Meeting organisé à Castelvetrano, patrie de Massimo Denaro. Les proviseurs refusent d’y envoyer leurs étudiants. Contesté le repenti Calcara qui a sauvé le magistrat au lieu de le tuer.
PALERMO - Parler de mafia est possible, mais seulement quand il s’agit d’une lointaine mafia, une mafia des autres. S’il s’agit du boss de la porte voisine il est interdit d’en parler. Il en sait quelque chose le procureur adjoint de Palermo Antonio Ingroia qui s’est retrouvé tout seul hier à Castelvetrano avec un repenti, pour le meeting organisé en souvenir de Paolo Borsellino.
Le théâtre communal était vide, déserté surtout par les étudiants ‘persuadés’ par leurs proviseurs de rester en classe « puisque les jeunes n’ont rien à apprendre de certains personnages ». Ainsi, dans les terres de Matteo Messina Denaro une Sicile antique, qu’on croyait disparue à jamais, est revenue en scène.
Privés donc d’une leçon de ‘légalité’ les élèves des Lycées de Castelvetrano, ville devenue fameuse il ya un demi siècle pour la mise en scène du meurtre du bandit Giuliano et qui probablement abrite encore aujourd’hui le dernier grand ‘recherché en fuite’ de Cosa Nostra.

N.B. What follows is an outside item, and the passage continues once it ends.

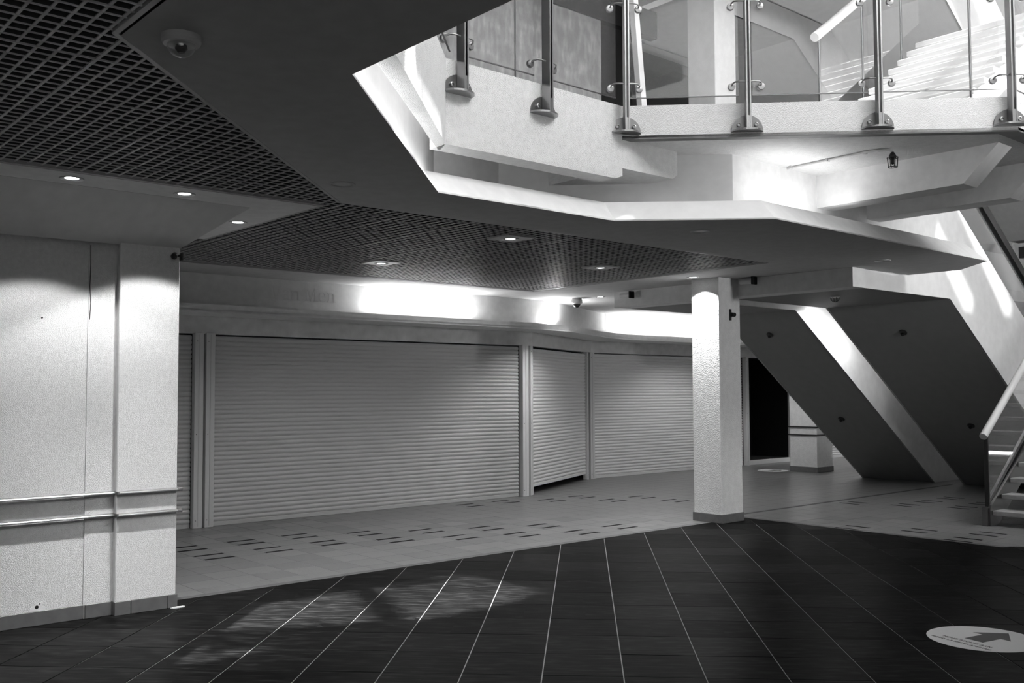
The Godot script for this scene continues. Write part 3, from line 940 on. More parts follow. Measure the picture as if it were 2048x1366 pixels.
# ------------------------------------------------------------------ building shell and roof
func build_shell() -> void:
	var H := 13.0
	var w := B.new()
	w.box(Vector3(-5.3, 0, -15.3), Vector3(-5.0, H, 17))
	struct("wall_west", w, M.white, "white side wall of the atrium behind the viewpoint", "wall")
	var s := B.new()
	s.box(Vector3(-5.3, 0, 16.7), Vector3(26.3, H, 17))
	struct("wall_south", s, M.plinth, "white back wall of the atrium", "wall")
	var e := B.new()
	e.box(Vector3(26.0, 0, -15), Vector3(26.3, H, 17))
	struct("wall_east", e, M.white, "white end wall beyond the escalators", "wall")
	var n := B.new()
	n.box(Vector3(-5.3, 2.6, -13.2), Vector3(26.3, H, -12.75))
	n.box(Vector3(-5.3, 0, -15.3), Vector3(26.3, H, -15.0))
	struct("wall_north", n, M.white, "white rear wall above the shop fronts", "wall")
	var sub := B.new()
	sub.box(Vector3(-5.3, -0.3, -15.3), Vector3(26.3, -0.085, 17))
	struct("floor_base", sub, M.plinth, "screed under the floor tiles", "floor base")
	# dark shop fronts of the lower level outside the view
	var lo := B.new()
	lo.box(Vector3(-5.0, 0, -7.2), Vector3(-4.9, HC, 16.7))
	lo.box(Vector3(-4.9, 0, 16.5), Vector3(26, HC, 16.7))
	struct("wall_lower", lo, M.void, "dark lower shop fronts on the near side of the mall", "wall")
	# gallery slab on the near side of the atrium
	var gs := B.new()
	gs.prism(V2([2.4, -1.3, 3.6, -0.9, 6.3, -1.9, 9.0, -2.6, 10.6, -2.6, 10.6, 0.9, 26, 0.9, 26, 17, 2.4, 17]), HC, HC + 0.3)
	struct("ceiling_gallery", gs, M.gallery, "white gallery slab on the near side of the atrium", "slab")
	# roof with skylight openings
	var r := B.new()
	var y0 := H
	var y1 := H + 0.35
	# openings: a long main skylight on the near side and four small ones nearer the shops
	var holes := [[-3.5, 5.7, 13.5, 15.5], [4.7, -0.36, 7.75, 1.0], [9.5, -1.0, 12.0, 1.0], [13.8, -1.5, 16.6, -0.45], [13.6, -3.3, 16.3, -1.9], [5.0, 3.9, 19.0, 5.7]]
	var slabs := []
	var zs := [-13.2, -3.3, -1.9, -1.5, -1.0, -0.45, -0.36, 1.0, 3.9, 5.7, 15.5, 17.0]
	for k in zs.size() - 1:
		var x := -5.3
		var row := []
		for q in holes:
			if q[1] <= zs[k] + 0.001 and q[3] >= zs[k + 1] - 0.001: row.append(q)
		row.sort_custom(func(a, c): return a[0] < c[0])
		for q in row:
			slabs.append([x, zs[k], q[0], zs[k + 1]])
			x = q[2]
		slabs.append([x, zs[k], 26.3, zs[k + 1]])
	for q in slabs: r.box(Vector3(q[0], y0, q[1]), Vector3(q[2], y1, q[3]))
	struct("roof", r, M.under, "white roof with long skylight openings over the atrium", "roof")
	var bm := B.new()
	for i in 9:
		var x := -2.0 + i * 1.9
		bm.box(Vector3(x - 0.06, y0 - 0.1, 5.7), Vector3(x + 0.06, y1, 15.5))
	for i in 3:
		bm.box(Vector3(-3.5, y0, 7.5 + i * 2.6), Vector3(13.5, y1 - 0.1, 7.6 + i * 2.6))
	# slanting bars in the small openings
	for i in 7:
		var bs := Basis(Vector3.UP, deg_to_rad(-22.5))
		bm.box(Vector3(-2.4, y0 - 0.02, -0.15), Vector3(2.4, y0 + 0.12, 0.15), 0.0, bs, Vector3(15.2, 0, -2.2 + i * 0.5))
	bm.box(Vector3(-1.2, y0, -0.6), Vector3(0.0, y0 + 0.1, 0.9), 0.0, Basis(Vector3.UP, deg_to_rad(-45.0)), Vector3(5.55, 0, -0.3))
	bm.box(Vector3(6.9, y0, -0.28), Vector3(7.75, y0 + 0.1, -0.2))
	bm.box(Vector3(-0.1, y0, -0.9), Vector3(0.1, y0 + 0.1, 0.8), 0.0, Basis(Vector3.UP, deg_to_rad(-22.0)), Vector3(6.45, 0, 0.25))
	bm.box(Vector3(0.0, y0, 0.0), Vector3(2.6, y0 + 0.1, 0.7), 0.0, Basis(Vector3.UP, deg_to_rad(22.7)), Vector3(6.78, 0, 1.07))
	bm.box(Vector3(-1.3, y0, 0.0), Vector3(0.0, y0 + 0.1, 0.5), 0.0, Basis(Vector3.UP, deg_to_rad(-25.0)), Vector3(6.3, 0, 0.75))
	struct("roof_bars", bm, M.white, "white bars crossing the skylight openings", "roof bar")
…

Dans la salle seuls sept petits vieux, deux garçons de l’Association antiracket qui avaient organisé la rencontre et le maire Gianni Pompeo ; personne d’autre à écouter le procureur Ingroia qui était l’invité, le journaliste Giacomo Di Girolamo qui présentait ‘L’invisible’ – son dernier livre justement sur la vie de Matteo Messina Denaro – et ‘le collaborateur de justice’ (repenti) Vincenzo Calcara. C’est bien le retour dans la province de Trapani de ce repenti qui a déchaîné la colère de ses concitoyens. Caldara, celui qui vingt ans auparavant aurait du tuer Paolo Borsellino avec un fusil à lunette , mais qui in fine a tourné sa veste et a raconté , à la victime désignée , Borsellino , les secrets des ‘familles’ de Trapani. Pour la première fois, en Sicile, vingt ans après, Calcara a été accueilli et salué hargneusement au cri de ‘Docteur en criminologie et mauvaise vie’.

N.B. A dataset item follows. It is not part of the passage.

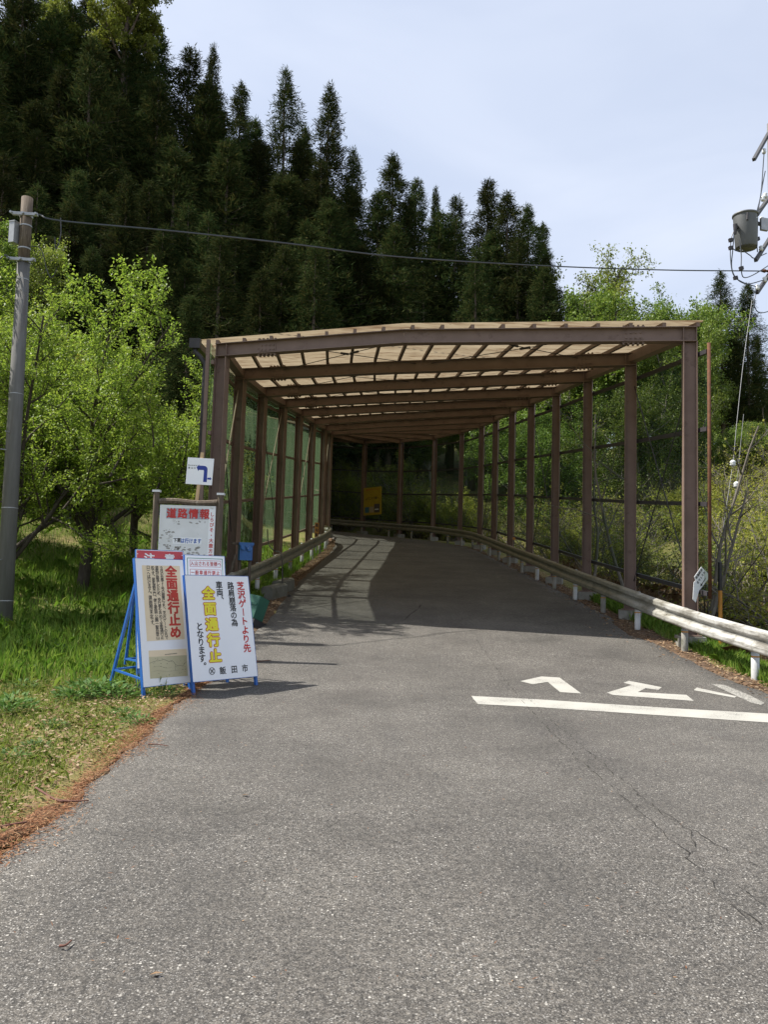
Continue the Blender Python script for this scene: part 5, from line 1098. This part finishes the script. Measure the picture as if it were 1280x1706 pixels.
# leafy weeds in clumps
def weed_proto(seed):
    r = np.random.default_rng(seed); n = 110; a = r.uniform(0, 6.3, n); rd = np.sqrt(r.uniform(0, 1, n)) * .16; C = np.column_stack([rd * np.cos(a), rd * np.sin(a), .02 + r.uniform(.0, .10, n) * (1.2 - rd / .2)]); D = np.column_stack([np.cos(a), np.sin(a), r.uniform(.1, .9, n)]) + r.normal(0, .25, (n, 3))
    T = thing('weed_plant', (0, -950, -60), '', 'plant'); polys('foliage', rhombs(C, D, r.normal(0, .3, (n, 3)) + np.array([0, 0, 1.0]), r.uniform(.03, .075, n), r.uniform(.014, .03, n), .15), 4, M['weed'], T)
    mb = MB()
    for k in range(10): mb.tube([(0, 0, -.02), C[k] * (.5, .5, .7), C[k]], [.004, .003, .002], 3)
    mb.build('stems', M['weed'], T, (0, 0, 0)); T['h'] = .2; return T
WP_ = [weed_proto(1), weed_proto(2)]
W = [(ground_at(px, py), s) for px, py, s in ((140, 1160, 1.9), (165, 1158, 2.1), (188, 1165, 1.7), (120, 1168, 1.4), (150, 1120, 1.5), (158, 1116, 1.2), (20, 1180, 1.6), (8, 1190, 1.8), (35, 1150, 1.2), (60, 1120, 1.1), (205, 1195, .9), (228, 1208, 1.0), (90, 1215, .9), (55, 1250, .8), (215, 1160, 1.2), (265, 1150, 1.4), (272, 1162, 1.1), (100, 1090, 1.5), (175, 1090, 1.3), (15, 1270, .9))]
for i, (q, s) in enumerate(W): place(WP_, i % 2, q[0], q[1], .16 * s, 1.15, 'low clump of broad-leaved weeds in the near grass', 'weeds in the near grass', rg.uniform(0, 6.3))
for p_ in list(bpy.data.objects):
    if p_.name.startswith('weed_plant'): p_.location.z += .15
# upright seedling in front of the left sign
q = ground_at(258, 1158); T = thing('seedling', q, 'upright leafy seedling right in front of the papered sign foot', 'plant'); r = np.random.default_rng(4); mb = MB(); C = []; D = []
for k in range(7):
    o = r.normal(0, .05, 2); tp = np.array([q[0] + o[0] * 1.6, q[1] + o[1], q[2] + r.uniform(.12, .24)]); mb.tube([(q[0] + o[0], q[1] + o[1], q[2] - .02), tp], [.004, .002], 4)
    for j in range(9): C.append(np.array([q[0] + o[0], q[1] + o[1], q[2]]) * (1 - j / 8) + tp * (j / 8)); D.append(r.normal(0, 1, 3) + np.array([0, 0, .4]))
mb.build('stems', M['weed'], T, tuple(q)); polys('foliage', rhombs(np.array(C), np.array(D), r.normal(0, .4, (len(C), 3)) + np.array([0, 0, 1.0]), r.uniform(.03, .06, len(C)), r.uniform(.015, .03, len(C)), .1) - q, 4, M['shrub_leaf'], T)
# red needle litter and dead leaves
def scatter(name, X, Y, ln, wd, m, seed, lift=.014, tilt=.25):
    r = np.random.default_rng(seed); n = len(X); a = r.uniform(0, 6.3, n); D = np.column_stack([np.cos(a), np.sin(a), r.normal(0, tilt, n)]); C = np.column_stack([X, Y, H(X, Y) + lift + np.abs(r.normal(0, .006, n))])
    return kind(polys(name, rhombs(C, D, r.normal(0, .3, (n, 3)) + np.array([0, 0, 1.0]), r.uniform(*ln, n), r.uniform(*wd, n), .05), 4, M[m]), 'stuff')
n = 26000; y = 2.8 + 8.4 * rg.uniform(0, 1, n) ** .9; x = left_edge(y) - .01 + rg.normal(0, .075, n) * (1 + .5 * np.sin(y * 3)); k_ = rg.uniform(0, 1, n) < .25 + .75 * patch(y, y * .7, .7); x, y = x[k_], y[k_]; scatter('needle_litter', x, y, (.015, .06), (.003, .007), 'needles', 1)
n = 5200; y = 2.8 + 9 * rg.uniform(0, 1, n); x = left_edge(y) - .1 - np.abs(rg.normal(0, .9, n)); scatter('dead_leaves', x, y, (.02, .06), (.012, .03), 'dry_leaf', 2, .03)
n = 5200; y = rg.uniform(9.5, 30, n); x = right_edge(y) + .12 + rg.normal(0, .20, n) + .25 * np.exp(-((y - 15.2) / 1.4) ** 2) * rg.normal(0, 1.3, n); scatter('dead_leaves', x, y, (.03, .09), (.014, .035), 'dry_leaf', 3, .02)
n = 2600; y = rg.uniform(15, 38, n); x = left_edge(y) + .02 - np.abs(rg.normal(0, .25, n)); scatter('dead_leaves', x, y, (.03, .08), (.014, .035), 'dry_leaf', 4, .02)
n = 420; y = 3 + 9 * rg.uniform(0, 1, n) ** 1.5; x = rg.uniform(-2, 5, n); keep = x > left_edge(y) + .1; scatter('needle_litter', x[keep], y[keep], (.01, .035), (.003, .006), 'needles', 5, .010)
# single twigs and leaves on the asphalt
for pts, rr, lb in (([(88, 1338), (116, 1343), (147, 1341)], .008, 'brown twig lying across the road edge at the left'), ([(98, 1588), (108, 1586), (118, 1584)], .006, 'short brown twig alone on the near asphalt'), ([(246, 1245), (262, 1246), (280, 1249)], .006, 'thin twig on the asphalt below the signs'), ([(58, 1320), (90, 1338), (104, 1343)], .009, 'pale twig ending at the asphalt edge'), ([(0, 1386), (20, 1383), (44, 1380)], .010, 'dark twig in the needle litter at the left frame edge'), ([(412, 1108), (436, 1104), (452, 1103)], .010, 'dark twig on the asphalt right of the foremost sign')):
    P = [flat_px(*p, .012 + rr) for p in pts]; mb = MB(); r = np.random.default_rng(len(lb)); P = [p + np.array([0, 0, abs(r.normal(0, .004))]) for p in P]; mb.tube(catmull(P, 3), np.linspace(rr, rr * .5, 7), 5); tag(mb.build('fallen_twig', M['twig'], None, P[0], True), lb, 'twig')
for px, py, lb in ((402, 1330, 'small orange leaf lying alone on the asphalt'), (248, 1631, 'tiny tan leaf on the asphalt near the bottom of the picture')):
    q = flat_px(px, py, .014); V = rhombs(np.array([q]), np.array([[1, .2, .1]]), np.array([[0, .2, 1.0]]), [.05], [.026], .15); tag(polys('fallen_leaf', V - q, 4, M['dry_leaf'], None, q), lb, 'leaf')
mb = MB()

En fin de matinée le procureur Ingroia est reparti en colère : «Il est incroyable que les proviseurs aient décidé de ne pas envoyer leurs étudiants et il est significatif que dans une occasion comme celle-ci, en souvenir du juge Paolo Borsellino, dans la ville de Matteo Messina Denaro on ressente davantage la présence du ‘recherché en fuite’ que celle de Paolo Borsellino. Tout ceci est absurde ».

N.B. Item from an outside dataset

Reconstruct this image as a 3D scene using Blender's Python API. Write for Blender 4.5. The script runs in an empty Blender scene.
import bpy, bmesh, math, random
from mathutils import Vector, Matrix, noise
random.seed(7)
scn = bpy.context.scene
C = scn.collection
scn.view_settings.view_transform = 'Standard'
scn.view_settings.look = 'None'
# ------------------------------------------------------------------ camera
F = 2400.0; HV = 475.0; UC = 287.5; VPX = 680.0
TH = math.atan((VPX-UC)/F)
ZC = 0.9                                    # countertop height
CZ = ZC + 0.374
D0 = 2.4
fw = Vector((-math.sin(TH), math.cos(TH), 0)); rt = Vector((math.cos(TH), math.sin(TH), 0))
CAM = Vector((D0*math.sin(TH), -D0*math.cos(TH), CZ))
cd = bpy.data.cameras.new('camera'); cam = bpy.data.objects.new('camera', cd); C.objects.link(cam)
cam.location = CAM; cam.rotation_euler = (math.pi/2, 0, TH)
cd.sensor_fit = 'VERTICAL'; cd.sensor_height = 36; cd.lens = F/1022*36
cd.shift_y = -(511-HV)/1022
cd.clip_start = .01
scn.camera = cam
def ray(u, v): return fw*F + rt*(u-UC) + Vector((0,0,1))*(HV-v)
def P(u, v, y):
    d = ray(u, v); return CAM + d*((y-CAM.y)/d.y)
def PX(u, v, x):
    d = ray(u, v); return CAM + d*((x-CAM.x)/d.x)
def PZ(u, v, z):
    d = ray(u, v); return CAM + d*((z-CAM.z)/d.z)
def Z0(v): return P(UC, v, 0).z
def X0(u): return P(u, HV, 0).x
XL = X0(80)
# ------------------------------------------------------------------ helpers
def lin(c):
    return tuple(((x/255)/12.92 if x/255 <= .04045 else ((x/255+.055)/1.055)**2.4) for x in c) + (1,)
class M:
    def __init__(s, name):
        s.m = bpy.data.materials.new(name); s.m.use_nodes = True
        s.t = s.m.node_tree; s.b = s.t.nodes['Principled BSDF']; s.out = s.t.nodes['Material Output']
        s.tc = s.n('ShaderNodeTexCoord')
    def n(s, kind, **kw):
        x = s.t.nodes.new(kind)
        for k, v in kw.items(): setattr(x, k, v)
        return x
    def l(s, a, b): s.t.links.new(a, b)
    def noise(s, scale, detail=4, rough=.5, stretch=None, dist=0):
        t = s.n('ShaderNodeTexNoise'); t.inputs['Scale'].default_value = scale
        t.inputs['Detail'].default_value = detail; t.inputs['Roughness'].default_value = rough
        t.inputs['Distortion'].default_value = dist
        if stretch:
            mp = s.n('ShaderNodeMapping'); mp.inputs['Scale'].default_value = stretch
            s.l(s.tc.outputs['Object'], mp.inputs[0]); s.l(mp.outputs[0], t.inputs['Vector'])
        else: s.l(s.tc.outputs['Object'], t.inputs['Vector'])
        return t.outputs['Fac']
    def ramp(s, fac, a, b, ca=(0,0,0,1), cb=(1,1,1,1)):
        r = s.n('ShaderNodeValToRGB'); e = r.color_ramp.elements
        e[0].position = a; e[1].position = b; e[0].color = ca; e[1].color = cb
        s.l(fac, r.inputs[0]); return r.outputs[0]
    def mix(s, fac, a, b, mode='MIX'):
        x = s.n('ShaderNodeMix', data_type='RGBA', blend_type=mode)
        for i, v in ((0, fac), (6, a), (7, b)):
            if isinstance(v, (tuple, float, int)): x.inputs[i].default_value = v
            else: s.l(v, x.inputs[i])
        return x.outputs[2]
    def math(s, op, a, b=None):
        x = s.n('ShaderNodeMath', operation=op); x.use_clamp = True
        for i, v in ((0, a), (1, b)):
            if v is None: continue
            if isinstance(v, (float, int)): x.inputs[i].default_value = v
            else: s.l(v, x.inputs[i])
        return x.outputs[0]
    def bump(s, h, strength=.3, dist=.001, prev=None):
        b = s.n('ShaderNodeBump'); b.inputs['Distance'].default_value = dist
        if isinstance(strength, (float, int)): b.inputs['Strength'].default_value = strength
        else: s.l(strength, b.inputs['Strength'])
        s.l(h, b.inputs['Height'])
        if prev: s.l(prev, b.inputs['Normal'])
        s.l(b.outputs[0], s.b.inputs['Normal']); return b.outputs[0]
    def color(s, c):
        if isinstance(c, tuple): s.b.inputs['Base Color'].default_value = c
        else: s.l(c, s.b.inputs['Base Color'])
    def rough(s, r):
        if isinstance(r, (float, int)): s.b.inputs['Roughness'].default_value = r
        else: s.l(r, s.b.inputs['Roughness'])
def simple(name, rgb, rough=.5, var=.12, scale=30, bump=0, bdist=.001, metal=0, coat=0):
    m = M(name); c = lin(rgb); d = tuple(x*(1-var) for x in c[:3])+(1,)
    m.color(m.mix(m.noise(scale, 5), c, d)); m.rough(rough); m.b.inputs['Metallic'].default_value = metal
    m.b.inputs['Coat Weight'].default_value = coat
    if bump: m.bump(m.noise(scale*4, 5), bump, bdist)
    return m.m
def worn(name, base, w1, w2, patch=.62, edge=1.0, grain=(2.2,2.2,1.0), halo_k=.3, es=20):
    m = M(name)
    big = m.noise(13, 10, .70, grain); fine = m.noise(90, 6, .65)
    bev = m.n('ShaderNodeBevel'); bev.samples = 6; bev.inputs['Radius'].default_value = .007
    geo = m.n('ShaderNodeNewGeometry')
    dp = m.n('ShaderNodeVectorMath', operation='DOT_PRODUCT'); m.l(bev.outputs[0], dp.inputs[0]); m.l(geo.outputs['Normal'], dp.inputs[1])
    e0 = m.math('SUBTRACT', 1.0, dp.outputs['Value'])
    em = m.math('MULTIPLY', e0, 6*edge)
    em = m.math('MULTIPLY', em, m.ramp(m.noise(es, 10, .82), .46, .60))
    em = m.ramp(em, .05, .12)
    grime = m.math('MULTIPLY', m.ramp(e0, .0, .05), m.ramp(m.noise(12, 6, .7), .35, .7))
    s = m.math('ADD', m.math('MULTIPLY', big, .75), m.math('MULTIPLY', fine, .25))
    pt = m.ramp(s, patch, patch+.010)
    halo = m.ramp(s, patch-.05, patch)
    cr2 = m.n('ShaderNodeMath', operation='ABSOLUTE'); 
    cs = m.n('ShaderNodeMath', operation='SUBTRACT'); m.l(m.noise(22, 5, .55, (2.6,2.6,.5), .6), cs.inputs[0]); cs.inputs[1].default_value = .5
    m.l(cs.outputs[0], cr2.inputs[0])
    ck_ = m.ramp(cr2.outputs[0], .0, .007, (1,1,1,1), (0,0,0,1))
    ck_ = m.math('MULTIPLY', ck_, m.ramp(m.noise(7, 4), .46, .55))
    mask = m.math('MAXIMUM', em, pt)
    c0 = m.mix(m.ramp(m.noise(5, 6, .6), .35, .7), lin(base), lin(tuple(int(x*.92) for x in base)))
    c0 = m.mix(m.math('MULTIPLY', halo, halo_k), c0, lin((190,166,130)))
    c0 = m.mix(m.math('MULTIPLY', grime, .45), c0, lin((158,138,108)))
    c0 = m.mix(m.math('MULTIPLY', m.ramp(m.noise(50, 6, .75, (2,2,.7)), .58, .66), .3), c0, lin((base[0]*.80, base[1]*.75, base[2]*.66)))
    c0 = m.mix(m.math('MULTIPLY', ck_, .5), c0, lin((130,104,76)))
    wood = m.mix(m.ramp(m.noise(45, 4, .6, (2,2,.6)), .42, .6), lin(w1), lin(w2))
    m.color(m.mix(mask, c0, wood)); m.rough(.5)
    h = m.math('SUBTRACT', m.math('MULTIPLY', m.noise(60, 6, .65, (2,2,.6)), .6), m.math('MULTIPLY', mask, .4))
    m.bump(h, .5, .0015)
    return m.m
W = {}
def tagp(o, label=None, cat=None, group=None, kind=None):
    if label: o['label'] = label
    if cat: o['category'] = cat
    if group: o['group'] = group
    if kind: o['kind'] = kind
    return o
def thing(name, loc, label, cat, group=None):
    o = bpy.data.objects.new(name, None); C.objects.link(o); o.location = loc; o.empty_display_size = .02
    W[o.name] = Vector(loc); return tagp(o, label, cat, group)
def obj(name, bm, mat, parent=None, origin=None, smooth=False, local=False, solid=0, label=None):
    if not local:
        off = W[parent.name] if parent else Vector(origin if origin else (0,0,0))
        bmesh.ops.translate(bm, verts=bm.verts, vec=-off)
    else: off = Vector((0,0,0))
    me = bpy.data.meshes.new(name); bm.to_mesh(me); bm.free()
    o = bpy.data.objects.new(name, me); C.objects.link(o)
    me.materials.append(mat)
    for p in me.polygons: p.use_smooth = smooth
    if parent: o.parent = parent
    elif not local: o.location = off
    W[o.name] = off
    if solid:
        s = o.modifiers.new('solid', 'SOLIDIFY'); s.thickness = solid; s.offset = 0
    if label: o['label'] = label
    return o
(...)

Un tract a été distribué par Tonino Vaccarino , ex maire de la ville (dénoncé par Calcara) mais qui avait fait l’objet d’un non-lieu pour l’accusation d’activité mafieuse et condamné pour trafic de stupéfiants. « On ne combat pas la mafia avec un faux repenti » pouvait – on lire sur ce tract. Vaccarino a expliqué que dans un passé récent il avait aussi été embauché par les services secrets pour correspondre avec Matteo Massimo Denaro. « C’est une offense pour tout le monde de présenter comme un exemple de la légalité un assassin comme lui et je suis touché que les jeunes aient refusé de le rencontrer aujourd’hui » a affirmé Vaccarino.
Devant le théâtre, un autre tract signé par Francesco Fiordaliso, proviseur du Lycée classique de Castelvetrano, expliquait que Vincenzo Calcara n’avait rien à apprendre aux jeunes, raison pour laquelle il n’avait pas permis aux étudiants de le rencontrer.
A la fin, pour effacer cette déconvenue, le maire Pompeo a invité le procureur Ingroa à Castelvetrano pour la prochaine rencontre de février sur la mafia et les mafieux. Commentaire de Ingroa : «Aujourd’hui, le seul vraiment satisfait sera Matteo Massimo Denaro».